What the task asks> Find the lines that contain the word "pixels" and copy each one.
** begin Records for processing **
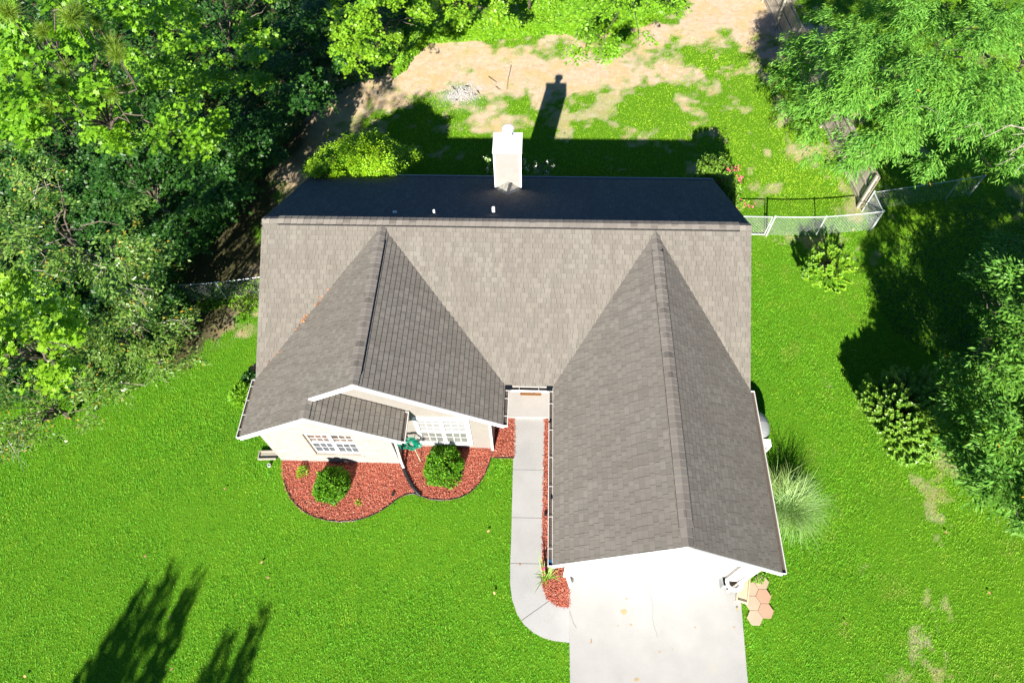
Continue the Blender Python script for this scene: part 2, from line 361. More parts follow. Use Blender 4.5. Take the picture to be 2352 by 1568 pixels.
# ---------------------------------------------------------- crowns
KIND = dict(   # leaf length, width, leaves per spray, spray radius, shape, droop
 maple=(.135, .135, 85, .48, 'lobed', .15), gum=(.12, .12, 90, .45, 'lobed', .2), elm=(.115, .05, 75, .50, 'oval', .12),
 pecan=(.15, .034, 130, .48, 'narrow', .45), laurel=(.17, .052, 80, .46, 'oval', .2), dark=(.13, .12, 60, .45, 'lobed', .2),
 privet=(.085, .055, 110, .26, 'oval', .1), broad=(.14, .08, 60, .42, 'oval', .3))
def sprays(cen, out, kind, dens=1.0, scale=1.0):
    Ln, Wd, m, rc, shp, droop = KIND[kind]; n = len(cen); m = max(6, int(m*dens))
    Ln *= scale; Wd *= scale
    rcs = rc*(.65+.7*rng.random(n))
    a = unit(out*.9 + rng.normal(0, .55, (n, 3))*np.array([1, 1, .25]) + np.array([0, 0, .10]))
    sd = unit(np.cross(a, np.array([0, 0, 1.])) + rng.normal(0, .15, (n, 3))); up = np.cross(sd, a); up *= np.sign(up[:, 2:3])
    # each spray carries a few twigs, leaves sit along the twigs
    k = 6; tw = rng.uniform(-1.15, 1.15, (n, k)); tl = rng.uniform(.55, 1.15, (n, k))
    idx = np.repeat(np.arange(n), m); ti = rng.integers(0, k, n*m)
    th = tw[idx, ti]; s = (rng.random(n*m)**.6)*tl[idx, ti]
    dirp = a[idx]*np.cos(th)[:, None] + sd[idx]*np.sin(th)[:, None]
    P = cen[idx] + dirp*(s*rcs[idx])[:, None]*1.5 - a[idx]*(rcs[idx]*.45)[:, None] + rng.normal(0, .05, (n*m, 3)) + up[idx]*rng.normal(0, .07, (n*m, 1))
    P[:, 2] -= droop*s*s*rcs[idx]*1.3
    side = np.where(rng.random(n*m) < .5, 1, -1)
    th2 = th + side*rng.uniform(.2, 1.0, n*m)
    D = a[idx]*np.cos(th2)[:, None] + sd[idx]*np.sin(th2)[:, None] + rng.normal(0, .18, (n*m, 3)); D[:, 2] -= droop*(.3+s)
    Nn = unit(up[idx] + rng.normal(0, .40, (n*m, 3)) + np.array([0, -.35, 0]))
    sz = rng.uniform(.7, 1.2, n*m)
    return leaves(P, D, Nn, Ln*sz, Wd*sz, shp)
def join(parts):
    vs, fs, o = [], [], 0
    for v, f in parts: vs.append(v); fs.append(f+o); o += len(v)
    return np.concatenate(vs), np.concatenate(fs)
def sample_poly(poly, n):
    xs = [p[0] for p in poly]; ys = [p[1] for p in poly]; out = []
    while len(out) < n:
        u = rng.uniform(min(xs), max(xs), n*2); v = rng.uniform(min(ys), max(ys), n*2)
        k = inpoly(u, v, poly); out += list(zip(u[k], v[k]))
    return np.array(out[:n])
def area(poly): return abs(sum(poly[i][0]*poly[(i+1)%len(poly)][1]-poly[(i+1)%len(poly)][0]*poly[i][1] for i in range(len(poly))))/2
def limb(mb, p, q, r0, r1, wig=.12, n=5, sides=5):
    p = np.array(p, float); q = np.array(q, float); L_ = np.linalg.norm(q-p); pts = []
    for i in range(n+1):
        t = i/n; x = p*(1-t)+q*t + rng.normal(0, wig*L_*.18, 3)*(math.sin(math.pi*t)) + np.array([0, 0, .10*L_*math.sin(math.pi*t)]); pts.append(x)
    mb.tube(pts, [r0+(r1-r0)*i/n for i in range(n+1)], sides)
def tree(name, label, cat, poly, h0, h1, kind, material, over=2.6, low=.55, dens=1.0, group=None, base=None, tr=.18, limbs=9, bark=None,
         dmax=130, twigs=0, clumps=.5, extra=None, scale=1.0, lowk=.5, lean=.4, mass=62, crease=1.0):
    Ln, Wd, m, rc, shp, dr = KIND[kind]; hm = (h0+h1)/2; ppm = FPX/(H-hm)*.95
    n = int(area(poly)/(math.pi*(rc*ppm)**2)*over*2.6)+3
    uv = sample_poly(poly, n*3)
    d = pdist(uv[:, 0], uv[:, 1], poly)
    nz = vnoise(uv[:, 0]/70+h0*7, uv[:, 1]/70+h1*3); keep = nz > .46*clumps   # holes between the boughs
    keep |= rng.random(len(uv)) < .25*(1-clumps)
    uv = uv[keep][:n]; d = d[keep][:n]; nz = nz[keep][:n]
    t = np.sqrt(np.clip(d/dmax, 0, 1)); ns = max(3, int(area(poly)/(mass*mass*1.9))); sd_ = sample_poly(poly, ns); so_ = rng.normal(0, .35, ns)
    dd = np.hypot(uv[:, None, 0]-sd_[None, :, 0], (uv[:, None, 1]-sd_[None, :, 1])*1.15); wi = dd.argmin(1); q = dd.min(1)/mass
    keep = q < 1.05+.35*rng.random(len(uv)); keep |= d < 14
    uv, d, nz, t, wi, q = uv[keep], d[keep], nz[keep], t[keep], wi[keep], q[keep]
    hh = h0 + (h1-h0)*t*(.85+.25*nz) + so_[wi]*t + crease*(.35-np.clip(q, 0, 1.4)**2)*np.clip(t*1.6, .25, 1) + rng.normal(0, .12, len(uv)); hh = np.maximum(hh, .5)
    top = np.array([at(u, v, h) for (u, v), h in zip(uv, hh)])
    cuv = np.mean(uv, axis=0); cen = at(cuv[0], cuv[1], h0*.8+h1*.1); nl_ = 0
    nl = int(len(uv)*low*1.2); li = rng.integers(0, len(uv), nl); lowp = np.array([at(uv[i, 0], uv[i, 1], max(.6, hh[i]*rng.uniform(lowk, .88))) for i in li])
    allp = np.concatenate([top, lowp]) if nl else top
    out = allp-cen; out[:, 2] *= .25; out = unit(out)
    V, F = sprays(allp, out, kind, dens, scale)
    if base is None: b = (1-lean)*np.array([allp[:, 0].mean(), allp[:, 1].mean(), 0])+lean*at(cuv[0], cuv[1], 0); b[2] = 0
    else: b = np.array([base[0], base[1], 0.])
    root = thing(name, label, cat, tuple(b), group)
    npmesh('crown', V, F, material, root)
    mb = MB(); fork = b*.45 + np.array([allp[:, 0].mean(), allp[:, 1].mean(), 0])*.55; fork[2] = h0*.55
    tr *= .7; limb(mb, b-np.array([0, 0, .1]), fork, tr, tr*.7, .05, 4, 8)
    pick = rng.choice(len(top), min(limbs, len(top)), replace=False)
    for i in pick:
        limb(mb, fork, top[i]-np.array([0, 0, .55]), min(.04, tr*.36), .010, .2, 6)
    mb.build('trunk', bark or M_bark, root, smooth=True)
    if twigs:
        mb = MB()
        for i in rng.choice(len(top), twigs):
            p = top[i]+np.array([0, 0, .12]); q = p + out[i]*rng.uniform(.6, 1.6) + rng.normal(0, .3, 3)*np.array([1, 1, .3])
            limb(mb, p-out[i]*.6-np.array([0, 0, .15]), q-np.array([0, 0, .1]), .011, .004, .5, 5, 4)
            for k in range(2): limb(mb, (p+q)/2, (p+q)/2 + rng.normal(0, .35, 3)*np.array([1, 1, .3]) + out[i]*.3, .006, .003, .5, 3, 4)
        mb.build('bare_twigs', M_palebark, root)
    return root
# ================================================================== SETTING
# bare-earth outline behind and beside the house, read on the photo
SOIL = [(985,92),(1150,84),(1300,78),(1480,60),(1560,0),(1600,-60),(1800,-60),(1835,60),(1800,110),(1700,120),(1650,150),(1560,190),(1440,205),(1340,228),(1230,228),(1170,225),(1200,262),(1090,274),(1010,262),(900,285),(760,400),(640,520),(592,560),(590,700),(560,735),(470,790),(430,850),(380,870),(340,860),(-200,500),(-200,-200),(900,-200),(930,60)]
SOIL2 = [[(1925,395),(1990,430),(2015,490),(2000,540),(1960,545),(1930,480)], [(1775,532),(1900,528),(2010,515),(2005,550),(1900,556),(1780,552)],
         
         [(170,880),(360,800),(400,850),(380,905),(240,960),(120,960)], [(1520,320),(1575,318),(1590,335),(1530,338)]]
ASH = (1062, 216)
bed_left = [(648,1052),(650,1075),(652,1100),(658,1122),(668,1143),(682,1160),(702,1176),(725,1187),(750,1194),(780,1197.5),(812,1195),(840,1188),(868,1176),(893,1160),(912,1145),(930,1136),(950,1133),(966,1138),(985,1145),(1008,1148),(1032,1147),(1055,1142),(1078,1131),(1098,1113),(1112,1092),(1122,1068),(1130,1045),(1134,1018),(1134,985),(930,985),(920,1000),(915,1052)]
bed_mid = [(1136,960),(1181,960),(1180,1051),(1133,1050),(1135,1020)]
bed_strip = [(1252,960),(1247,1200),(1246,1300),(1247,1350),(1256,1373),(1275,1388),(1290,1393),(1307,1394),(1306,1360),(1303,1340),(1300,1325),(1300,1290),(1300,960)]
walk = [(1181,962),(1174.5,1230),(1172,1300),(1172,1340),(1176,1375),(1187,1408),(1203,1433),(1225,1452),(1248,1464),(1272,1471),(1307.5,1475),(1307,1394),(1290,1393),(1275,1388),(1256,1373),(1247,1350),(1246,1300),(1247,1200),(1252,962)]
drive_w = [at(1300,1312)[:2], at(1303,1330)[:2], at(1306.5,1400)[:2], at(1309.5,1568)[:2]]
e = (drive_w[3]-drive_w[2]); e = e/np.linalg.norm(e); drive_l = drive_w[3]+e*14
r1 = at(1716.5,1568)[:2]; r0 = at(1701,1385)[:2]; e2 = (r1-r0)/np.linalg.norm(r1-r0)
DRIVE = [tuple(p) for p in drive_w]+[tuple(drive_l), tuple(r1+e2*14), tuple(r1), tuple(r0), tuple(at(1697,1345)[:2]), tuple(at(1697,1310)[:2])]
# ------------------------------------------------------------------ house dimensions (metres)
xl, xr, yr, zr, yb, ze, yf = -8.427, 6.384, 13.261, 5.194, 17.551, 2.83, 8.972
xw, xwr, ywf, zw = -4.718, -.866, 7.686, 5.13
xb, xbr, ybf, zb = -6.17, -3.777, 7.10, 4.230
xg, xgl, ygf, zg = 3.552, .579, 3.809, 5.093
FOOT = [(-8.25,7.4),(-4.2,7.4),(-4.2,8.05),(-1.25,8.05),(-1.25,9.1),(.95,9.1),(.95,4.1),(6.05,4.1),(6.05,17.2),(-8.25,17.2)]

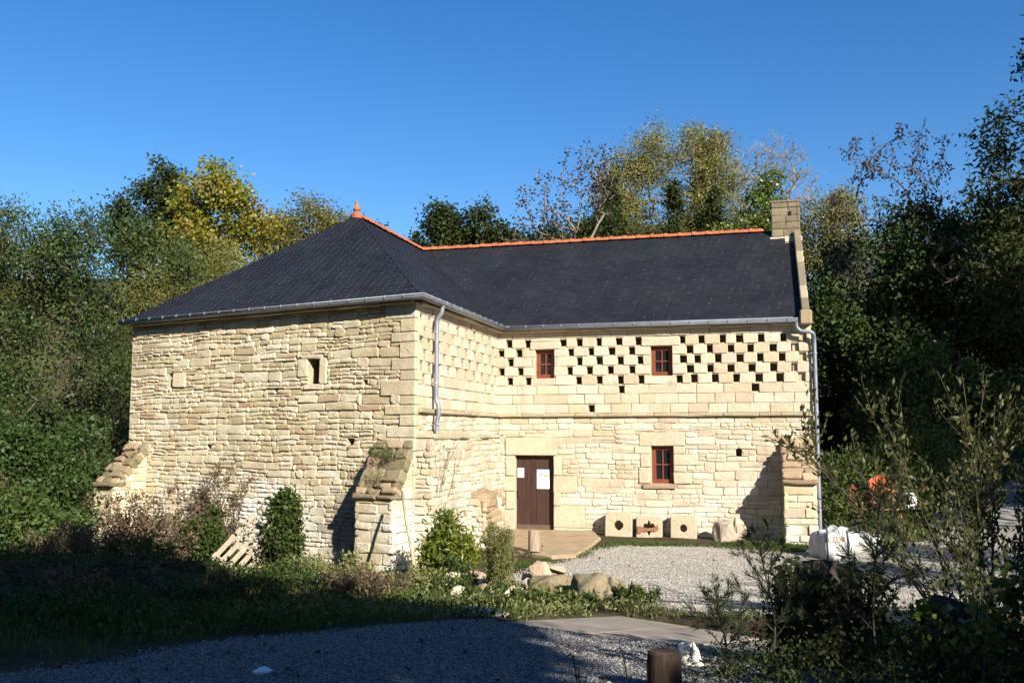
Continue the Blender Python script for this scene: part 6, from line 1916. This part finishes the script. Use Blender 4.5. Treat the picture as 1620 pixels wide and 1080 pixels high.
def sack(label, c, size, rotz, seed, sag=0.06, tiltx=0.0):
    """woven bulk bag: pillowed box with folds and an uneven gathered top"""
    rs = np.random.RandomState(seed)
    root = thing("bulk_bag", label, "sack", c)
    bm = bmesh.new()
    bmesh.ops.create_cube(bm, size=1.0)
    bmesh.ops.subdivide_edges(bm, edges=bm.edges, cuts=7, use_grid_fill=True)
    for v in bm.verts:
        x, y, z = v.co
        puff = 1 + 0.16 * (1 - (2 * z) ** 2) - 0.05
        x2, y2 = x * puff, y * puff
        q = max(abs(x), abs(y)) * 2
        zz = z + 0.5
        if z > 0.45:
            zz += 0.10 * (1 - q) * 1 + 0.05 * math.sin(x * 9 + seed) + 0.04 * math.sin(y * 11)
        zz *= 1 + 0.22 * x * (1 if seed % 2 else -1) * (zz > 0.4)
        nz = mnoise.noise(Vector((x * 3 + seed, y * 3, z * 2.5))) * 0.06
        fold = 0.025 * math.sin(math.atan2(y, x) * 7 + z * 3 + seed)
        L = math.hypot(x, y) + 1e-6
        v.co = Vector(((x2 + x / L * (nz + fold)) * size[0], (y2 + y / L * (nz + fold)) * size[1], zz * size[2]))
        v.co.y += tiltx * v.co.z
    bm.transform(Matrix.Rotation(rotz, 4, 'Z'))
    bmesh.ops.recalc_face_normals(bm, faces=bm.faces)
    me = bpy.data.meshes.new("bag"); bm.to_mesh(me); bm.free()
    me.materials.append(M['sack'])
    o = link("bag", me, root, WLOC[root.name])
    me.polygons.foreach_set("use_smooth", np.ones(len(me.polygons), bool))
    return root


p = on(5.98, 17.75, -0.01)
sk1 = sack("white woven builders sack with faded orange lettering, standing on the gravel", p, (0.47, 0.46, 0.52), 0.35, 5)
fr = A3((math.sin(0.35), -math.cos(0.35), 0)); rt_ = A3((math.cos(0.35), math.sin(0.35), 0))
txt = bpy.data.curves.new("printed_word", 'FONT'); txt.body = "CEUR"; txt.size = 0.125; txt.extrude = 0.001; txt.align_x = 'CENTER'
txt.materials.append(M['sack_print'])
to = bpy.data.objects.new("word_curve", txt)
wm = bpy.data.meshes.new_from_object(to)
bpy.data.objects.remove(to)
from mathutils.bvhtree import BVHTree
bagm = sk1.children[0].data
bvh = BVHTree.FromPolygons([v.co for v in bagm.vertices], [list(q.vertices) for q in bagm.polygons])
for v in wm.vertices:                                   # lay the print onto the bulging cloth
    w_ = Vector(rt_) * (v.co.x * 1.25 - 0.02) + Vector((0, 0, 0.33 + v.co.y * 1.25)) + Vector(fr) * 1.0
    hit = bvh.ray_cast(w_, -Vector(fr))
    v.co = (hit[0] if hit[0] is not None else w_ - Vector(fr) * 0.7) + Vector(fr) * 0.006
to = link("printed_word", wm, sk1, p)
for sx in (-0.235, 0.235):
    m_ = MB(); m_.tube([A3(p) + rt_ * sx * 0.95 + fr * 0.25 + UP * 0.02, A3(p) + rt_ * sx * 1.05 + fr * 0.275 + UP * 0.28, A3(p) + rt_ * sx * 0.95 + fr * 0.25 + UP * 0.52, A3(p) + rt_ * sx * 0.6 + fr * 0.1 + UP * 0.66], [0.016] * 4, 6); m_.build("strap", M['strap'], sk1, smooth=True)
p2 = on(6.72, 18.4, 0.0)
sk2 = sack("slumped white builders sack with dark straps, right of the lettered one", p2, (0.85, 0.6, 0.42), 0.2, 8)
m_ = MB(); m_.tube([A3(p2) + A3((-0.3, -0.32, 0.06)), A3(p2) + A3((-0.26, -0.36, 0.3)), A3(p2) + A3((-0.1, -0.2, 0.52)), A3(p2) + A3((0.1, 0.0, 0.56))], 0.016, 6); m_.build("strap", M['strap'], sk2, smooth=True)

# ------------------------------------------------------------------ trees on the slope behind and beside the photographer (they cast the foreground shade; the left flank row is added against skylight)
def qr(q, r): return (0.866 * q - 0.5 * r, 0.5 * q + 0.866 * r)


SH = "trees on the bank behind the viewpoint"
for i, (q, r, top, rad, lb) in enumerate([(0.9, -9, 13.7, 2.5, "bank tree with the trunk closest behind the viewpoint"), (-3.2, -9.5, 13.9, 3.0, "second bank tree along from the viewpoint"), (-7.6, -9.5, 14.1, 3.0, "third bank tree along from the viewpoint"), (-12, -9.5, 14.3, 3.0, "fourth bank tree along from the viewpoint"), (-16.5, -9.5, 14.6, 3.0, "bank tree furthest along from the viewpoint")]):
    x, y = qr(q, r)
    tree("bank_tree", lb, "tree", G(x, y), [(x, y, top - 3.2, rad, 2.2, 3.2), (x, y, top - 6.2, rad * 0.95, 2.0, 3.2), (x + 0.6, y, top - 1.2, rad * 0.6, 1.6, 1.2)], 170, 40, (0.36, 0.26), 0.5, LM['oak'], M['bark_dark'], 400 + i, SH, shell=0.35)
x, y = qr(3.3, -9.2)
tree("bank_tree", "slender bank tree standing just right of the closest one behind the viewpoint", "tree", G(x, y), [(*qr(3.7, -9.2), 9.7, 0.75, 0.7, 1.0), (*qr(3.1, -9.2), 9.4, 0.7, 0.7, 1.1)], 60, 40, (0.24, 0.17), 0.25, LM['oak'], M['bark_dark'], 409, SH, shell=0.3, tip_r=0.01)
x, y = qr(8.4, -5)
tree("bank_tree", "small open bank tree shading the right foreground", "tree", G(x, y), [(x, y, 5.6, 1.9, 1.4, 1.2), (x, y, 3.9, 2.3, 1.4, 1.4)], 110, 34, (0.22, 0.14), 0.36, LM['oak'], M['bark_dark'], 410, SH, shell=0.3, tip_r=0.01)
x, y = qr(5.7, -5)
tree("bank_tree", "low dense bank tree beside the viewpoint on the right", "tree", G(x, y), [(x, y, 4.7, 1.35, 1.2, 1.25), (x, y, 3.0, 1.5, 1.3, 1.4)], 85, 34, (0.22, 0.14), 0.32, LM['oak'], M['bark_dark'], 411, SH, shell=0.3, tip_r=0.01)
for i, (q, top, lb) in enumerate([(13.4, 8.4, "low slope tree nearest the court, right of the viewpoint"), (16.2, 8.2, "low slope tree beside the gravel path, right of the viewpoint")]):
    x, y = qr(q, -4 + i)
    tree("slope_tree", lb, "tree", G(x, y), [(x, y, top - 1.3, 1.5, 1.3, 1.3), (x, y, top - 3.6, 1.7, 1.4, 1.6), (x, y, top - 6.2, 1.7, 1.4, 1.6)], 110, 20, (0.24, 0.16), 0.38, LM['oak'], M['bark_dark'], 415 + i, SH, shell=0.35, tip_r=0.01)
for i, (x, y, top, lb) in enumerate([(-13.5, 11.5, 10, "added sky-blocking tree nearest the shaded mound, left of the viewpoint"), (-12, 5, 11, "middle added sky-blocking tree left of the viewpoint"), (-11, -1.5, 12, "added sky-blocking tree furthest back, left of the viewpoint")]):  # unseen trees added to block skylight and darken the mound
    tree("bank_tree", lb, "tree", G(x, y), [(x, y, top - 3, 3, 3, 3), (x, y, top - 6.5, 2.8, 3, 3.2)], 150, 34, (0.36, 0.26), 0.5, LM['oak'], M['bark_dark'], 430 + i, SH, shell=0.35)
for i, (q, r, top, rad, lb) in enumerate([(22.5, 1, 14.2, 2.6, "slope tree nearest the gravel path, right of the viewpoint"), (26.5, 0, 15.0, 2.8, "middle slope tree right of the viewpoint"), (30.5, 0.5, 15.2, 2.8, "slope tree furthest up right of the viewpoint")]):
    x, y = qr(q, r)
    tree("slope_tree", lb, "tree", G(x, y), [(x, y, top - 2.6, rad, 2.2, 2.5), (x, y, top - 5, rad * 0.8, 2.0, 1.8)], 150, 24, (0.36, 0.24), 0.5, LM['oak'], M['bark_dark'], 420 + i, SH, shell=0.35)


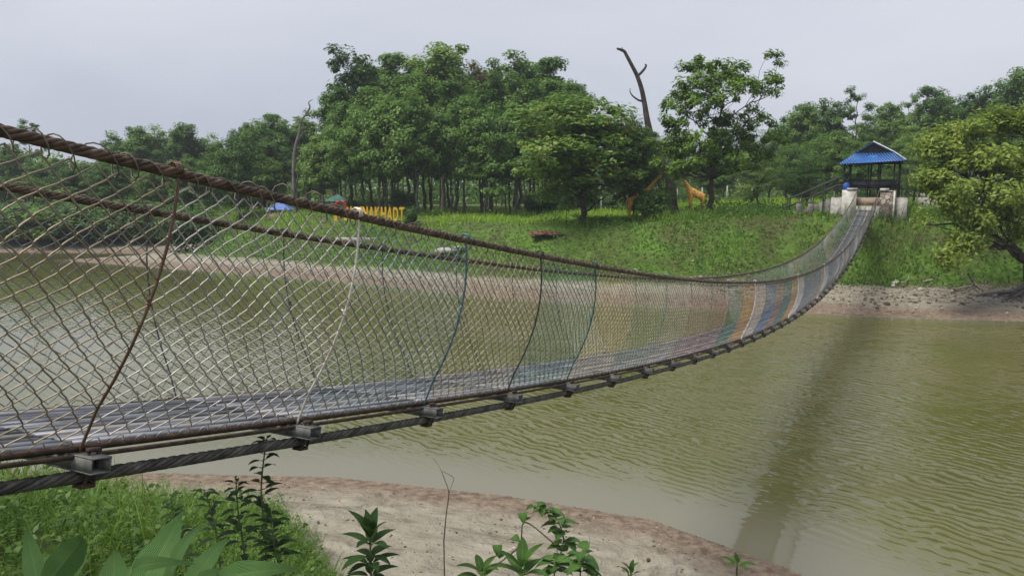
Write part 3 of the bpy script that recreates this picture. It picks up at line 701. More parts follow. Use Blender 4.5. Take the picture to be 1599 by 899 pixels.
# individually recognisable trees
place('sparse', 52, 92, 186, 'hazy open-topped tree rising above the handrail at the far left', ws=1.1)
place('sal2', 222, 90, 197, 'pale rounded tree crown left of its twin beyond the left bay', ws=1.0)
place('sal2', 290, 88, 192, 'taller of two pale rounded crowns beyond the left bay', ws=1.0)
place('broad', 372, 68, 203, 'dark domed tree above the left lawn beside the bare snag', ws=0.75)
place('sal0', 430, 88, 176, 'full green tree behind the dark domed tree', ws=.95)
place('sal1', 548, 72, 72, 'tallest dark tree at the left edge of the central wood', ws=1.0)
place('sal0', 612, 77, 84, 'broad dark crown just right of the tallest dark tree', ws=0.95)
place('sal2', 694, 72, 69, 'tall bright-topped tree in the middle of the central wood', ws=1.05)
place('salb', 752, 74, 96, 'brownish-topped tree in the central wood', ws=0.9)
place('sal1', 806, 77, 82, 'tall green tree right of the brownish-topped one', ws=1.05)
place('sal0', 852, 76, 90, 'tall green tree at the right edge of the central wood', ws=0.95)
place('broad', 908, 47, 138, 'large round dense tree standing alone on the bank above the bridge', ws=1.55)
place('sparse', 1326, 74, 136, 'tall thin tree with sky showing through, behind the blue-roofed shelter', ws=1.0)
place('sal2', 1250, 76, 160, 'leafy tree left of the thin see-through tree', ws=0.75)
place('sal1', 1292, 80, 152, 'dark tree touching the thin see-through tree', ws=0.8)
place('sal2', 1382, 78, 160, 'round pale tree right above the shelter roof', ws=0.75)
place('sal0', 1448, 78, 133, 'tall tree to the right of the round pale tree behind the shelter', ws=0.8)
place('sparse', 1415, 82, 146, 'thin dark tree between the shelter and the tall right-hand trees', ws=.9)
place('sal1', 1512, 78, 134, 'dark crown above the leaning bank tree', ws=0.85)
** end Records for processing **
Answer for the task>
Continue the Blender Python script for this scene: part 2, from line 361. More parts follow. Use Blender 4.5. Take the picture to be 2352 by 1568 pixels.
Continue the Blender Python script for this scene: part 6, from line 1916. This part finishes the script. Use Blender 4.5. Treat the picture as 1620 pixels wide and 1080 pixels high.
Write part 3 of the bpy script that recreates this picture. It picks up at line 701. More parts follow. Use Blender 4.5. Take the picture to be 1599 by 899 pixels.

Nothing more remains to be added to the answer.